• _What needs to be done_:
Count the lines below that include the word "scene" and write that number alone.

* BEGIN Dataset content *

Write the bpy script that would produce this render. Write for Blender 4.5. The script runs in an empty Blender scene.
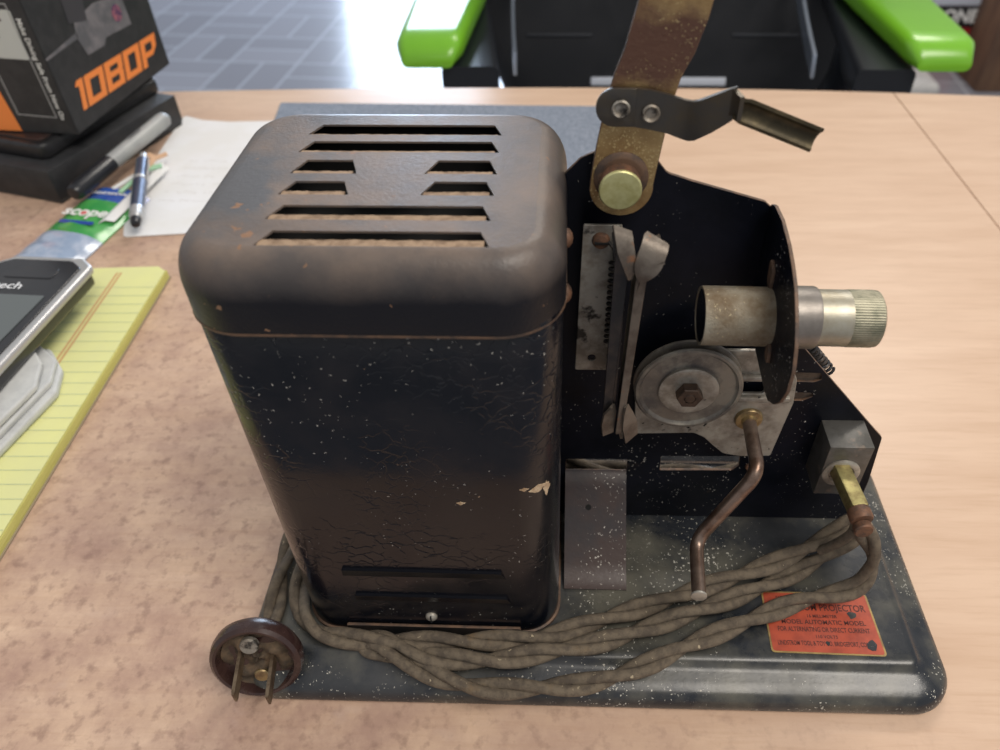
import bpy, bmesh, math, random
from mathutils import Vector, Matrix
random.seed(7)
S = bpy.context.scene
COL = S.collection
PI = math.pi
V = Vector

# ------------------------------------------------------------------ materials
def mat(name, c1, c2=None, ns=60., lo=.42, hi=.62, rough=.5, rough2=None, metal=0., bump=0., bs=400.,
        specks=None, specks2=None, cracks=0., c3=None, c3s=20., c3lo=.55, c3hi=.65, spec=.5, coat=0., detail=6., stretch=(1,1,1), zmix=None, band=None):
    m = bpy.data.materials.new(name); m.use_nodes = True
    N = m.node_tree.nodes; L = m.node_tree.links
    b = N['Principled BSDF']
    geo = N.new('ShaderNodeNewGeometry')
    mp = N.new('ShaderNodeMapping'); mp.inputs['Scale'].default_value = stretch
    L.new(geo.outputs['Position'], mp.inputs['Vector'])
    pos = mp.outputs[0]
    def noise(s, d=6., off=0.):
        n = N.new('ShaderNodeTexNoise'); n.inputs['Scale'].default_value = s; n.inputs['Detail'].default_value = d
        n.inputs['Roughness'].default_value = .62
        if off:
            a = N.new('ShaderNodeVectorMath'); a.operation = 'ADD'; a.inputs[1].default_value = (off, off*.7, -off)
            L.new(pos, a.inputs[0]); L.new(a.outputs[0], n.inputs['Vector'])
        else: L.new(pos, n.inputs['Vector'])
        return n.outputs['Fac']
    def ramp(src, a, z):
        r = N.new('ShaderNodeMapRange'); r.inputs['From Min'].default_value = a; r.inputs['From Max'].default_value = z
        L.new(src, r.inputs['Value']); return r.outputs[0]
    def mix(f, a, z):
        x = N.new('ShaderNodeMix'); x.data_type = 'RGBA'
        L.new(f, x.inputs[0])
        for v, i in ((a, 6), (z, 7)):
            if isinstance(v, tuple): x.inputs[i].default_value = (*v, 1)
            else: L.new(v, x.inputs[i])
        return x.outputs[2]
    col = c1
    b.inputs['Roughness'].default_value = rough
    if c2:
        f = ramp(noise(ns, detail), lo, hi); col = mix(f, c1, c2)
        if rough2 is not None:
            r = N.new('ShaderNodeMapRange'); L.new(f, r.inputs['Value'])
            r.inputs['To Min'].default_value = rough; r.inputs['To Max'].default_value = rough2
            L.new(r.outputs[0], b.inputs['Roughness'])
    if c3: col = mix(ramp(noise(c3s, 8., 3.7), c3lo, c3hi), col, c3)
    if zmix:   # settled dust / bare wear confined to the top of the part: (z0, z1, colour below)
        sz = N.new('ShaderNodeSeparateXYZ'); L.new(geo.outputs['Position'], sz.inputs[0])
        wob = N.new('ShaderNodeMath'); wob.operation = 'MULTIPLY_ADD'; L.new(noise(60, 6., 2.2), wob.inputs[0]); wob.inputs[1].default_value = .006; L.new(sz.outputs['Z'], wob.inputs[2])
        col = mix(ramp(wob.outputs[0], zmix[0], zmix[1]), zmix[2], col)
    if band:   # tarnished zone between two heights with ragged borders
        sz = N.new('ShaderNodeSeparateXYZ'); L.new(geo.outputs['Position'], sz.inputs[0])
        wob = N.new('ShaderNodeMath'); wob.operation = 'MULTIPLY_ADD'; L.new(noise(160, 8., 6.6), wob.inputs[0]); wob.inputs[1].default_value = .012; L.new(sz.outputs['Z'], wob.inputs[2])
        up = ramp(wob.outputs[0], band[0]+.004, band[0]+.008); dn_ = ramp(wob.outputs[0], band[1]+.012, band[1]+.006)
        pr_ = N.new('ShaderNodeMath'); pr_.operation = 'MULTIPLY'; L.new(up, pr_.inputs[0]); L.new(dn_, pr_.inputs[1])
        col = mix(pr_.outputs[0], col, band[2])
    for sp in (specks, specks2):
        if sp:   # (colour, voronoi scale, radius, keep threshold)
            v = N.new('ShaderNodeTexVoronoi'); v.inputs['Scale'].default_value = sp[1]
            dn = N.new('ShaderNodeTexNoise'); dn.inputs['Scale'].default_value = sp[1]*1.6; dn.inputs['Detail'].default_value = 2; L.new(pos, dn.inputs['Vector'])
            ds = N.new('ShaderNodeVectorMath'); ds.operation = 'SCALE'; ds.inputs[3].default_value = 1.6/sp[1]; L.new(dn.outputs['Color'], ds.inputs[0])
            da = N.new('ShaderNodeVectorMath'); da.operation = 'ADD'; L.new(pos, da.inputs[0]); L.new(ds.outputs[0], da.inputs[1]); L.new(da.outputs[0], v.inputs['Vector'])
            cl_ = N.new('ShaderNodeMapRange'); cl_.inputs['From Min'].default_value = .38; cl_.inputs['From Max'].default_value = .68
            cl_.inputs['To Min'].default_value = .0; cl_.inputs['To Max'].default_value = sp[2]*1.7; L.new(noise(28, 4., 8.1), cl_.inputs['Value'])
            a = N.new('ShaderNodeMath'); a.operation = 'LESS_THAN'; L.new(cl_.outputs[0], a.inputs[1]); L.new(v.outputs['Distance'], a.inputs[0])
            s = N.new('ShaderNodeSeparateColor'); L.new(v.outputs['Color'], s.inputs[0])
            g = N.new('ShaderNodeMath'); g.operation = 'GREATER_THAN'; g.inputs[1].default_value = sp[3]; L.new(s.outputs[0], g.inputs[0])
            k = N.new('ShaderNodeMath'); k.operation = 'MULTIPLY'; L.new(a.outputs[0], k.inputs[0]); L.new(g.outputs[0], k.inputs[1])
            col = mix(k.outputs[0], col, sp[0])
    if isinstance(col, tuple): b.inputs['Base Color'].default_value = (*col, 1)
    else: L.new(col, b.inputs['Base Color'])
    b.inputs['Metallic'].default_value = metal
    b.inputs['Specular IOR Level'].default_value = spec
    b.inputs['Coat Weight'].default_value = coat; b.inputs['Coat Roughness'].default_value = .15
    h = None
    if bump:
        bm_ = N.new('ShaderNodeBump'); bm_.inputs['Strength'].default_value = bump; bm_.inputs['Distance'].default_value = .0004
        L.new(noise(bs, 4., 1.3), bm_.inputs['Height']); h = bm_.outputs[0]
    if cracks:
        v = N.new('ShaderNodeTexVoronoi'); v.feature = 'DISTANCE_TO_EDGE'; v.inputs['Scale'].default_value = 160
        w = N.new('ShaderNodeVectorMath'); w.operation = 'ADD'
        n2 = N.new('ShaderNodeTexNoise'); n2.inputs['Scale'].default_value = 120; L.new(pos, n2.inputs['Vector'])
        sc = N.new('ShaderNodeVectorMath'); sc.operation = 'SCALE'; sc.inputs[3].default_value = .012
        L.new(n2.outputs['Color'], sc.inputs[0]); L.new(pos, w.inputs[0]); L.new(sc.outputs[0], w.inputs[1]); L.new(w.outputs[0], v.inputs['Vector'])
        rr = ramp(v.outputs['Distance'], 0., .05)
        # only in patches
        pm = ramp(noise(22, 3., 5.1), .45, .6)
        mm = N.new('ShaderNodeMix'); mm.data_type = 'FLOAT'; L.new(pm, mm.inputs[0]); mm.inputs[2].default_value = 1; L.new(rr, mm.inputs[3])
        b2 = N.new('ShaderNodeBump'); b2.inputs['Strength'].default_value = cracks; b2.inputs['Distance'].default_value = .0003
        L.new(mm.outputs[0], b2.inputs['Height'])
        if h: L.new(h, b2.inputs['Normal'])
        h = b2.outputs[0]
    if h: L.new(h, b.inputs['Normal'])
    return m

DUST = (.42, .40, .36)
ENAMEL = mat('black_enamel', (.004, .005, .008), (.009, .0085, .011), 40, rough=.15, rough2=.26, spec=.42, bump=.08, bs=500,
             specks=(DUST, 900, .17, .86), specks2=((.30, .20, .12), 260, .07, .93), cracks=.40)
ENAMEL_IN = mat('dark_enamel_plate', (.003, .004, .007), (.007, .008, .014), 30, rough=.30, rough2=.45, spec=.15, bump=.12,
                specks=(DUST, 900, .20, .82), c3=(.07, .05, .035), c3s=45, c3lo=.66, c3hi=.75)
BASEM = mat('dusty_black_base', (.014, .017, .022), (.035, .037, .040), 28, rough=.26, rough2=.42, bump=.15,
            specks=((.5, .48, .42), 850, .24, .60), specks2=((.36, .33, .27), 420, .14, .80), c3=(.105, .10, .080), c3s=30, c3lo=.46, c3hi=.68)
CAPM = mat('brown_dusty_cap', (.100, .086, .080), (.20, .150, .118), 34, .36, .66, rough=.32, rough2=.50, bump=.30, bs=900, spec=.36, zmix=(.1750, .1865, (.007, .007, .010)),
           specks=((.25, .14, .08), 300, .2, .92), c3=(.10, .10, .105), c3s=18, cracks=.08)
EDGE = mat('rusty_edge', (.16, .095, .06), (.07, .05, .04), 200, rough=.55, metal=.3)
LIPM = mat('dusty_lip', (.34, .235, .15), (.20, .13, .08), 300, rough=.9, bump=.8, bs=900)
RUST = mat('rusty_copper', (.19, .095, .055), (.09, .055, .04), 260, rough=.6, metal=.4, bump=.4)
STEEL = mat('aged_steel', (.42, .40, .35), (.25, .215, .175), 110, rough=.42, rough2=.6, metal=.55, bump=.3, specks=((.02, .02, .02), 420, .25, .80), c3=(.045, .04, .035), c3s=95, c3lo=.60, c3hi=.66)
GATEM = mat('brown_grey_gate_steel', (.17, .145, .12), (.10, .08, .065), 140, rough=.45, metal=.6, bump=.3, c3=(.26, .12, .06), c3s=160, c3lo=.62, c3hi=.7)
DARKST = mat('dark_blued_steel', (.028, .028, .030), (.06, .05, .045), 120, rough=.35, metal=.6, bump=.2)
CLIPM = mat('gunmetal_clip', (.085, .078, .070), (.105, .085, .06), 80, rough=.38, metal=.75, bump=.15, bs=700)
CLIPIN = mat('worn_clip_channel', (.050, .040, .022), (.11, .085, .045), 160, rough=.45, metal=.6, bump=.3)
BRASS = mat('worn_brass_arm', (.50, .35, .16), (.30, .18, .080), 90, .36, .64, rough=.40, rough2=.55, metal=.75, bump=.5, bs=700,
            band=(.2050, .2210, (.165, .088, .062)), specks=((.62, .48, .24), 1300, .34, .45))
BRASSHEAD = mat('pale_brass_stud', (.62, .60, .30), (.50, .47, .20), 260, rough=.42, metal=.55, bump=.2, bs=900)
BRASSROD = mat('yellow_brass_rod', (.46, .40, .17), (.26, .20, .09), 180, rough=.4, metal=.75, bump=.3)
LENSM = mat('dusty_nickel_lens', (.34, .31, .24), (.19, .135, .080), 60, .35, .6, rough=.42, rough2=.8, metal=.45, bump=.8, bs=1000,
            specks=((.45, .38, .24), 700, .25, .7))
LENSSMOOTH = mat('nickel_barrel', (.42, .40, .33), (.33, .29, .21), 90, rough=.42, metal=.6, bump=.15)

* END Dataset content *

• _Solution_:
2